The industry has also introduced greater efficiencies and throughput at the ground segment level -  inbound/return links now support much higher coding rates and adaptation catalysed by HTS Ka-band spacecraft and all manufacturers are constantly working on more advanced techniques to manage IP and web traffic (acceleration, compression and caching) as well as other developments as part of ongoing activities to push the boundaries of the technology and keep it competitive.  Aside of the fact that, like the beer commercial, satellite reaches parts other technologies cannot - the unified, ubiquitous, predictable and reliable nature of the solution continues to find applications all over the world in both developed and developing markets.  LEO services will fix the biggest problem - high rates of latency - and then the industry will be back in the mainstream.

 


 

Mesh networks which use capacity on a demand assigned multiple access (DAMA) basis take a different approach. The master control station merely acts as a controller and facilitator rather than a hub through which traffic passes as in a star network. However, these connections take a little time to set-up and thus, mesh/DAMA systems are often equated to a terrestrial dial-up connection.

SCPC Mesh/DAMA Network Diagram

 

There are also mesh systems which use a TDMA access scheme where all of the terminals in a network receive and transmit to the same channel, selecting different time slots because each terminal is aware of what the others have reserved. In the past these types of system have been costly and therefore, reserved for large scale trunking applications, but, more recently, prices have come down considerably and now they can be cost competitive with SCPC/DAMA systems for thin route applications as well.

Now that pretty much all the star TDMA system vendors have systems capable of data rates in excess of 100 Mbps, the high-end SCPC and DAMA products have lost their big advantage.  The most powerful VSAT terminals in a manufacturers' product range are priced at a slight premium to a standard VSAT, but are also often able to carry much greater network functionality so traditional full-mesh systems have increasingly found their markets mainly in highly specialised, niche markets running Air Traffic Control, Defence and Satellite News Gathering (SNG) applications.


 

Point-to-point SCPC (single channel per carrier) links are the satellite equivalent of a terrestrial leased line connection. They are usually set-up on a permanent, 24 hour basis and are thus more costly in satellite capacity and less efficient if not used all the time.
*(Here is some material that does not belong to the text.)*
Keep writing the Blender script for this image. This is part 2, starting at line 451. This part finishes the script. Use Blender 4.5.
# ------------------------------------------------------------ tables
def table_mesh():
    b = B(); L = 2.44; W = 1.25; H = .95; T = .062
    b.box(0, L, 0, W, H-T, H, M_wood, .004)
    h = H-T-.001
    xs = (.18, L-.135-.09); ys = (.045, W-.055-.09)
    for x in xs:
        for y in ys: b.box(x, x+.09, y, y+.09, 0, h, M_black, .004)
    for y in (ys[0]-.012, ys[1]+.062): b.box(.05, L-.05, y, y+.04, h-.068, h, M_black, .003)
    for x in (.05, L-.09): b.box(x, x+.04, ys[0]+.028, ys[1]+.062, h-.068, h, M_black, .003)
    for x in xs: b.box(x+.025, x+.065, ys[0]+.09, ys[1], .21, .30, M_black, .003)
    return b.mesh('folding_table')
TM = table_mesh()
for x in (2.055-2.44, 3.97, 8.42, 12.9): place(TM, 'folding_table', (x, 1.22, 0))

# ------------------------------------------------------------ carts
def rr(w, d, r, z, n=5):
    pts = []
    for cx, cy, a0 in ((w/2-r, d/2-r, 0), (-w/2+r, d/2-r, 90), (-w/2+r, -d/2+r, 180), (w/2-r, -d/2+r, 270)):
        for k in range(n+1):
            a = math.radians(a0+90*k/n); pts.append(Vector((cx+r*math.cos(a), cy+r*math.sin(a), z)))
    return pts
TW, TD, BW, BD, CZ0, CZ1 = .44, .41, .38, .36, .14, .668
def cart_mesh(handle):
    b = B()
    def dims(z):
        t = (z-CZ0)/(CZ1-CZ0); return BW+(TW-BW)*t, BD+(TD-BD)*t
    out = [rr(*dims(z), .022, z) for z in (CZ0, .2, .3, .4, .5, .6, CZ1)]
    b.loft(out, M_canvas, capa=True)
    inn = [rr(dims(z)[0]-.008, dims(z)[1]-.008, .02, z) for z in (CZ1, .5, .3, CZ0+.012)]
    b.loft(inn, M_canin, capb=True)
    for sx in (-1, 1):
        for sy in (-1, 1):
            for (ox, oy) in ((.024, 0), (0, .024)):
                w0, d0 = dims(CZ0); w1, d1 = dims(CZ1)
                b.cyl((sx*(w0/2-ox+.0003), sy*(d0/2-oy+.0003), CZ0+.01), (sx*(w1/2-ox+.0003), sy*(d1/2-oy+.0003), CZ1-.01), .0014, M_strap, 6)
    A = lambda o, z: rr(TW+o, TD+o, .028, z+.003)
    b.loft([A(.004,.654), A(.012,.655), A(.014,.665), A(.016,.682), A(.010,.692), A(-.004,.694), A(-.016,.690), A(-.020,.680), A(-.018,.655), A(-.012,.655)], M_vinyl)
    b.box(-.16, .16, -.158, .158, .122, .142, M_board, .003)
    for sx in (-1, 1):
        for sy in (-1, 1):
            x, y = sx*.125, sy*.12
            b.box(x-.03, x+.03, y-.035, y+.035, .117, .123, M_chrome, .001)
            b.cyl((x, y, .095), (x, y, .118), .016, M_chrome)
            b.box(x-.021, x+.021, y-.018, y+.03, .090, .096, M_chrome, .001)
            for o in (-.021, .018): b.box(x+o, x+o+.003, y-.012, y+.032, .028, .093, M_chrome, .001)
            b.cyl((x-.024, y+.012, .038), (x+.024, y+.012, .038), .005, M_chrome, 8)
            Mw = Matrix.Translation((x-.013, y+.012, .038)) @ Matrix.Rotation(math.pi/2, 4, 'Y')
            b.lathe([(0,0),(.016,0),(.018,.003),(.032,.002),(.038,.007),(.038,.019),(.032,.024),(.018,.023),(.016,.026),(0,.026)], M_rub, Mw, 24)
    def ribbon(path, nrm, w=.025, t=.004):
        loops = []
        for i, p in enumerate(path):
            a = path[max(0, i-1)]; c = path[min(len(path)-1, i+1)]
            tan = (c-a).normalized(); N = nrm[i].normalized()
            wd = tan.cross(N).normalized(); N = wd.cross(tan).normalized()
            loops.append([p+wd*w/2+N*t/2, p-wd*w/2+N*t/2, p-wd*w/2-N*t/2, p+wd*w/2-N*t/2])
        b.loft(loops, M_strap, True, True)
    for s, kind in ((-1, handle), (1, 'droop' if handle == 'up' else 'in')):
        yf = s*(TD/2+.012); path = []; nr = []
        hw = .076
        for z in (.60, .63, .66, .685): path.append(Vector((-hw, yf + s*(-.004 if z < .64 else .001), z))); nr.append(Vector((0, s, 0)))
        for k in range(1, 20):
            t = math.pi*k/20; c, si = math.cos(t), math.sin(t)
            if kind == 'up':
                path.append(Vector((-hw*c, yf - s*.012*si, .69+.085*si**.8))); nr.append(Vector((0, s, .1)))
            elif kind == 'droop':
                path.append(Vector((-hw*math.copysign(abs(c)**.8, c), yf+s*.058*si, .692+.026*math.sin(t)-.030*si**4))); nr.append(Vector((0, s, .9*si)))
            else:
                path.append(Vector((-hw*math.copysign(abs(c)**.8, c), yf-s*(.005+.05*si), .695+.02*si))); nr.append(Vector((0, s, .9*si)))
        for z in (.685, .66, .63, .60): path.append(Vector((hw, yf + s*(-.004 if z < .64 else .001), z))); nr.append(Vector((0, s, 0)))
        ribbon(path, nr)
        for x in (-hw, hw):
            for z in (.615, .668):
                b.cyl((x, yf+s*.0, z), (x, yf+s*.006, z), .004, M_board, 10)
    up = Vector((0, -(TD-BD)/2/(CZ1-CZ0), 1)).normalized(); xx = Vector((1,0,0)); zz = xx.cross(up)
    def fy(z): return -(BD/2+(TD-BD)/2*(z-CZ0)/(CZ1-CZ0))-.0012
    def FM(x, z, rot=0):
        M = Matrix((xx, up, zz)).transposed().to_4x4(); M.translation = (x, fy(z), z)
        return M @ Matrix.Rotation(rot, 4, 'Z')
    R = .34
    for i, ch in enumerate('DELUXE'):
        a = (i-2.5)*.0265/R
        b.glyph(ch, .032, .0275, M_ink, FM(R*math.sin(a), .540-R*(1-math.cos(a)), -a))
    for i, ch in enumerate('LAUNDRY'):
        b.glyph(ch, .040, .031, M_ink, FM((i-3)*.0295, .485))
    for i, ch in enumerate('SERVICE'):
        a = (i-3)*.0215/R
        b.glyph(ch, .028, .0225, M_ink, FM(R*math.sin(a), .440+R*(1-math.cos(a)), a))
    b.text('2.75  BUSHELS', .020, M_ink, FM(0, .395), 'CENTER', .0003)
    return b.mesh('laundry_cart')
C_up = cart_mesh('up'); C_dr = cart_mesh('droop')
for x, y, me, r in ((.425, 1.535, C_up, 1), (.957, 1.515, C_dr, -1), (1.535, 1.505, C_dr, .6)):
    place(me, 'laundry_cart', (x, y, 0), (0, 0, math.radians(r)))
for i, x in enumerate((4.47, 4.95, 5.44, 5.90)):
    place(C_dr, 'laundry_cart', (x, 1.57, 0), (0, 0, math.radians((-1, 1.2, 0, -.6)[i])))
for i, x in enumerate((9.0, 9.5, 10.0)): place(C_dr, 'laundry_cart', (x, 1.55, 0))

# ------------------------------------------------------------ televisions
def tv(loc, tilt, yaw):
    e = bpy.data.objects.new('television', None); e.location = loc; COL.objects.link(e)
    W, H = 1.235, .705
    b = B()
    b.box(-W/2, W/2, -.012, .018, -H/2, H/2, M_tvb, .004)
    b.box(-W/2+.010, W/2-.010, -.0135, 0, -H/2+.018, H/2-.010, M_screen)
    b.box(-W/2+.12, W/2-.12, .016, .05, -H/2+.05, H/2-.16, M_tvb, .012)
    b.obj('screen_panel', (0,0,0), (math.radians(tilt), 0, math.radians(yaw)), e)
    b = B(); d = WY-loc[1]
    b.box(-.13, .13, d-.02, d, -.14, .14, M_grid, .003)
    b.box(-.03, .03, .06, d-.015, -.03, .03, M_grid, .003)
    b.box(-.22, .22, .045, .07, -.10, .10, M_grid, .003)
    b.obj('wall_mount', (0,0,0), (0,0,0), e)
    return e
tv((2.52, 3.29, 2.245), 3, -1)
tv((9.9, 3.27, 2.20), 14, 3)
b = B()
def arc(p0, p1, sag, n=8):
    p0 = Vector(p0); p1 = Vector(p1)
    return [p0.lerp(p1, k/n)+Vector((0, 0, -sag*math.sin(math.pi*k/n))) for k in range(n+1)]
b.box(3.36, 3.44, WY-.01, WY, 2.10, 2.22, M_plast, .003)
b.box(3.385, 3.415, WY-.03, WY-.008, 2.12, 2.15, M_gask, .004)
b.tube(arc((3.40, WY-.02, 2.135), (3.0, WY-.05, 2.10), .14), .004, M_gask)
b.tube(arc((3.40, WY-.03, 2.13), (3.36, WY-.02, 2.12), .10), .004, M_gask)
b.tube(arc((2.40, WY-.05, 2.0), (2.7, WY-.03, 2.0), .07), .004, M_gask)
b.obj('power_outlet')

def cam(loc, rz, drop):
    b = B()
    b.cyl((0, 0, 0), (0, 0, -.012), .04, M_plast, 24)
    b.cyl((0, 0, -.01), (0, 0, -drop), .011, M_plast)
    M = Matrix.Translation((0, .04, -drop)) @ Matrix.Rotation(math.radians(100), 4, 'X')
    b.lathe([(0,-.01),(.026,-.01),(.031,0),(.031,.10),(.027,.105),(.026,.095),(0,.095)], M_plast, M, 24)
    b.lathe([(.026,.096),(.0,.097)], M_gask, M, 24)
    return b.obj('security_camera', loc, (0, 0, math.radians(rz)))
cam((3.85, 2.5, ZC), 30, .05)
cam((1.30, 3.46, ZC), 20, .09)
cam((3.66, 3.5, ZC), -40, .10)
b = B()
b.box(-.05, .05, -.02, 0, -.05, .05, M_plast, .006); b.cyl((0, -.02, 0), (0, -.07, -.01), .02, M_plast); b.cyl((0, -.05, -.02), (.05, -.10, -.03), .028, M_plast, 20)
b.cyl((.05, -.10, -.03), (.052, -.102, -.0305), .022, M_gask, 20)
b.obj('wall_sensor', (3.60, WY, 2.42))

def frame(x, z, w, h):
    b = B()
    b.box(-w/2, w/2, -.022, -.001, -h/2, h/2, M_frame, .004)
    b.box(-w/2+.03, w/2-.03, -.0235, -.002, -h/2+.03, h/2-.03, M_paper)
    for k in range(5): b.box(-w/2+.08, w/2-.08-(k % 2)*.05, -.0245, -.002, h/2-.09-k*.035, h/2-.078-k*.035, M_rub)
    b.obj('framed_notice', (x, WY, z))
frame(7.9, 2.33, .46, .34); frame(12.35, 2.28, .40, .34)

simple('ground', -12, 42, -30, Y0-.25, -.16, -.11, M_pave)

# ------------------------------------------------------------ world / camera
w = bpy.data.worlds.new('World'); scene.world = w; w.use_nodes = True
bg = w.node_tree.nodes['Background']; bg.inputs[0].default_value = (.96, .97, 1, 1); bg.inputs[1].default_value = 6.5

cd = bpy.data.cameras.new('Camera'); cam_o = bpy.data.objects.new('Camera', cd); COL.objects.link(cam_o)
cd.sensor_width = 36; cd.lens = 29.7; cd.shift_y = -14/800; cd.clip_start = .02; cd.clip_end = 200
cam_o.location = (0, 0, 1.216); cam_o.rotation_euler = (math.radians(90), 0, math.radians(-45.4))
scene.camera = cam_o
However, they do support dedicated high bandwidth links without any sharing or contention.  We used only classify terminals running rates from 9.6 kbps to 2 Mbps as VSATs because data rates higher than 2 Mbps often required extremely large antennas that were expensive and could hardly be described as "Very Small Aperture" any ).  Today this is no longer the case and we simply try and exclude any type of installation that is much more than 3.6 metres.

Point-to-point Network Diagram

 

All other systems are usually a variation on one of the themes described above, either in a star, mesh or hybrid (star and mesh) configuration.